Sunday, 8 January 2017

How to be Nigerian No. 3

No. 3 Negotiate. Never pay as you are told
As a true Nigerian buyer, when you are given a price for a product/service, simply say “How much last-last?” Even you are told still say “ahan, it’s too expensive nah, give me the last price.” We pass a store that sells fabrics and we see a beautiful yellow fabric, let’s go get it.
We enter and a young lady politely welcomes us. We point at the fabric, she brings it to us, we touch it, we feel it, we hold it against our skin, we hold it towards sunlight, and we hold it against another yellow fabric. We ask if other colours of the same fabric are available, she says no. We ponder if it won’t fade once washed, we check other fabrics in the store, we peruse everything. We settle back on the yellow fabric and ask for the price. Its 15,000. “Ah.15, 000 ke? For what now? Abeg give us last price jare.” “It’s 15,000, but I will give you for 14,500. “That’s too much. We’ll pay 8,000.” “Ah, no. pay 13,000.” “We’ll pay 10,000.” “It’s 13,000 last.” We keep asking to pay 10,000 for another five minutes, she disagrees, so we start leaving the store. She calls us back and says we can pay 11,000 which we pay, get our fabric and leave. Do you get it now? As a buyer, don’t pay as you are told, as a seller, you don’t give the actual price as they would always bargain.

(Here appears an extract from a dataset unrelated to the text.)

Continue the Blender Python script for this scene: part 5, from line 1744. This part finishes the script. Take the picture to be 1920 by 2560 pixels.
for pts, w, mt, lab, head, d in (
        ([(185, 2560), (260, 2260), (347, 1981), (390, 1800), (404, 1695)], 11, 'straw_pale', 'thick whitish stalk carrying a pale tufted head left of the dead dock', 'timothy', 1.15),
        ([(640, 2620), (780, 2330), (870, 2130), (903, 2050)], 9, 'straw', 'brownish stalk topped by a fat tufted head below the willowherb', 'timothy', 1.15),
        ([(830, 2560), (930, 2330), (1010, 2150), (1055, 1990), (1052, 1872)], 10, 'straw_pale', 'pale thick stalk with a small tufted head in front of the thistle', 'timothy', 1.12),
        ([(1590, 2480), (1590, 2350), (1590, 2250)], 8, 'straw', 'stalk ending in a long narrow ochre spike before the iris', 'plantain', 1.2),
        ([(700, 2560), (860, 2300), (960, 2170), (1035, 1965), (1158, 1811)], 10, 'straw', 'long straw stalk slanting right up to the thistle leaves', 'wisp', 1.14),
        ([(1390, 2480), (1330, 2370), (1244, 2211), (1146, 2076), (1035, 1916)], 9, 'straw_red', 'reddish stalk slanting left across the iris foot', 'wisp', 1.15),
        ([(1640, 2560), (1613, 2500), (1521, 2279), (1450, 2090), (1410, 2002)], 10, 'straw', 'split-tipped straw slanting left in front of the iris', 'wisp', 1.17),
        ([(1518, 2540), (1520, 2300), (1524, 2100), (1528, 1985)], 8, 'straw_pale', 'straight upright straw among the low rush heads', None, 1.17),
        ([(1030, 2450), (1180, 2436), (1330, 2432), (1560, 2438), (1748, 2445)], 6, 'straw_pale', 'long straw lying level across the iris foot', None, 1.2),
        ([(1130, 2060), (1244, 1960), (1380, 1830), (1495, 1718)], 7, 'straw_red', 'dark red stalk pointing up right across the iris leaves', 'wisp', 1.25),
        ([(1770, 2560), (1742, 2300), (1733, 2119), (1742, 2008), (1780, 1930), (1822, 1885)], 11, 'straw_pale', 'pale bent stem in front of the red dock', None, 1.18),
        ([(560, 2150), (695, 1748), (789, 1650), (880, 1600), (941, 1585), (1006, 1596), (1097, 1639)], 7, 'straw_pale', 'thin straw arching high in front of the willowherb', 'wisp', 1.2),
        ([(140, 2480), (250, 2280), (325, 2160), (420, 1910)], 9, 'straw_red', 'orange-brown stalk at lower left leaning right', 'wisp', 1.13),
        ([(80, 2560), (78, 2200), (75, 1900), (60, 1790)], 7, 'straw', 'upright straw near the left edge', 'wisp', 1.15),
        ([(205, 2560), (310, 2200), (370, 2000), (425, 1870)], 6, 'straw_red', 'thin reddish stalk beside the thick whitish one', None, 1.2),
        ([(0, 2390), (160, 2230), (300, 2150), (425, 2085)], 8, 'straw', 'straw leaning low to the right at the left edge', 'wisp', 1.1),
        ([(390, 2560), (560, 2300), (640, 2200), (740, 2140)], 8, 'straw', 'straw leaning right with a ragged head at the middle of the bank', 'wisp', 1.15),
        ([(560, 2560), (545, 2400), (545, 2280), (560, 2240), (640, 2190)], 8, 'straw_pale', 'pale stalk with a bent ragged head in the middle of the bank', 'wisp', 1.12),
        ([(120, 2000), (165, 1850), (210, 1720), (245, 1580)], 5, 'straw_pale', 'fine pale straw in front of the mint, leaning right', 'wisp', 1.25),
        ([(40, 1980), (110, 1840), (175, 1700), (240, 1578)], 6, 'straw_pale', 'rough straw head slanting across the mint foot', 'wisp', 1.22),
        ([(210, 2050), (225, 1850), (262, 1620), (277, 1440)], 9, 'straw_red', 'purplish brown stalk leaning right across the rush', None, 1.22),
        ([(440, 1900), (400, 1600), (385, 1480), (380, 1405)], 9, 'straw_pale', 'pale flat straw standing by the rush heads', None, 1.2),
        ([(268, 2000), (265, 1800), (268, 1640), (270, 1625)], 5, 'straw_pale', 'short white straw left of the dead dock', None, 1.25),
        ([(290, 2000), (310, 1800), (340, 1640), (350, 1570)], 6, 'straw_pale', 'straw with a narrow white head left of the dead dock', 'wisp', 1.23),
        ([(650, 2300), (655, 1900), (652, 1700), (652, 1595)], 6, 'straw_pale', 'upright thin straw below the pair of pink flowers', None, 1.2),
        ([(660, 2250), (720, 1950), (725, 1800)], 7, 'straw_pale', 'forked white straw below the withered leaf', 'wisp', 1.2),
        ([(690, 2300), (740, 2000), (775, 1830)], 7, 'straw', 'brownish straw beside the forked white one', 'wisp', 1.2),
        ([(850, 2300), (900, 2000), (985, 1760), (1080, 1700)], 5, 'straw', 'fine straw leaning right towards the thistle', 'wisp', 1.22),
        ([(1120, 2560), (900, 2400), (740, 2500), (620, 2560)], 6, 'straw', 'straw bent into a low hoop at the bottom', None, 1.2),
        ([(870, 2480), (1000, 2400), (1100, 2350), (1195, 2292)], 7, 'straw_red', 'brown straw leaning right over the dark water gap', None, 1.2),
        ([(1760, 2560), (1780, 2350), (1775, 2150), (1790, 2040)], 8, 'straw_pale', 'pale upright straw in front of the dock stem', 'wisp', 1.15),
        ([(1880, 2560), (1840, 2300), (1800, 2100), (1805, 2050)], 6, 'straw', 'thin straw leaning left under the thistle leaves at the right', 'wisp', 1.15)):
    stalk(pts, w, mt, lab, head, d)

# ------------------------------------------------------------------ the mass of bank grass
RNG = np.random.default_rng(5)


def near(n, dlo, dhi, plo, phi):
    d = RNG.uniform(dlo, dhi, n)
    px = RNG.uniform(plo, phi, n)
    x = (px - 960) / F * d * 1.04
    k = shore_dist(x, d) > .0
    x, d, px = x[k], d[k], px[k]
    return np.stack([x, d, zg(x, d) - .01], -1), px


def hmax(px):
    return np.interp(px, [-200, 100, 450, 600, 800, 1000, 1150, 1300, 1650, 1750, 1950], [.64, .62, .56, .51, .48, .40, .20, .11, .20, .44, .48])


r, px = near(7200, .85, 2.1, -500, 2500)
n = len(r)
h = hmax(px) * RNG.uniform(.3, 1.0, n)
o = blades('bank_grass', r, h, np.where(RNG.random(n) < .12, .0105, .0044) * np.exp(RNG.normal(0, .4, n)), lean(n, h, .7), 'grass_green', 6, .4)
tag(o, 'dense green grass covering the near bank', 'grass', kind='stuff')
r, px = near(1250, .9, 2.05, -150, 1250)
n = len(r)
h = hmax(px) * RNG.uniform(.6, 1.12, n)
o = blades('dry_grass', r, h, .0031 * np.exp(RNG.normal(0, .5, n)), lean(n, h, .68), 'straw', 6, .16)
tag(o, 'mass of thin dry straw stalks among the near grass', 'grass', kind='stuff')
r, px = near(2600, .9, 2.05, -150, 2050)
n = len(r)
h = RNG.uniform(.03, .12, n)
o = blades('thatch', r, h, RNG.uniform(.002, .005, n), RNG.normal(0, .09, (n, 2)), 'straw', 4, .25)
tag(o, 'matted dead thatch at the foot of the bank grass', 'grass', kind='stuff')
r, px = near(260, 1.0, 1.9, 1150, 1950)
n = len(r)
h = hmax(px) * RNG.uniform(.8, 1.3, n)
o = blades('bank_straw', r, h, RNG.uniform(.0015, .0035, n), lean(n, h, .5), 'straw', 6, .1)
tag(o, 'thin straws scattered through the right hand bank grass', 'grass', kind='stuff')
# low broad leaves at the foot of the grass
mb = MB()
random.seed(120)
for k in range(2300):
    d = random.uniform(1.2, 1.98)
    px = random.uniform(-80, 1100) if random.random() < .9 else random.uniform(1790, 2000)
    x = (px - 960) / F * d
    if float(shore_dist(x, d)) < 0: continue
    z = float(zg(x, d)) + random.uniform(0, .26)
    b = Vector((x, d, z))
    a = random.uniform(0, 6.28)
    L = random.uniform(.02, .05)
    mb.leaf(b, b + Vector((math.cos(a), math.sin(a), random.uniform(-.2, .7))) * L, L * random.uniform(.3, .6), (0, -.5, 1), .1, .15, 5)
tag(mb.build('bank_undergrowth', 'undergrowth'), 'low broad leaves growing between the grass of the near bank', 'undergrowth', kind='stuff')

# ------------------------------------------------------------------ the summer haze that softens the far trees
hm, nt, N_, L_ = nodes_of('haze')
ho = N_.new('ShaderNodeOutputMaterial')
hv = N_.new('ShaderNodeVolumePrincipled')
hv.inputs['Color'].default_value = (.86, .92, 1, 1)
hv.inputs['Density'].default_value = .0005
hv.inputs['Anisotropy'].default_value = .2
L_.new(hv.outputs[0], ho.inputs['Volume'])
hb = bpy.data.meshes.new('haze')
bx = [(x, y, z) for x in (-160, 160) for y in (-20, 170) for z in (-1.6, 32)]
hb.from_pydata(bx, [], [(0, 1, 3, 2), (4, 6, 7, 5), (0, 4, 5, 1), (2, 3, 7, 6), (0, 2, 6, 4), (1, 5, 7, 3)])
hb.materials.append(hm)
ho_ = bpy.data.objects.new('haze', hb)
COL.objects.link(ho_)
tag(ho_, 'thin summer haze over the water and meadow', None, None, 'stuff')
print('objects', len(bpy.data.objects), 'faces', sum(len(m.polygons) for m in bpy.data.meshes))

Might I tell you though that if you are buying let’s say a bunch of banana from a 6-10 year old child hawker and he says it costs N200, stay on your high horse and insist you would pay N80. If he refuses, send him away irritatingly. But when you get to big malls and you find same sized bunch of banana for N500, buy it, you don’t want to be embarrassed after all.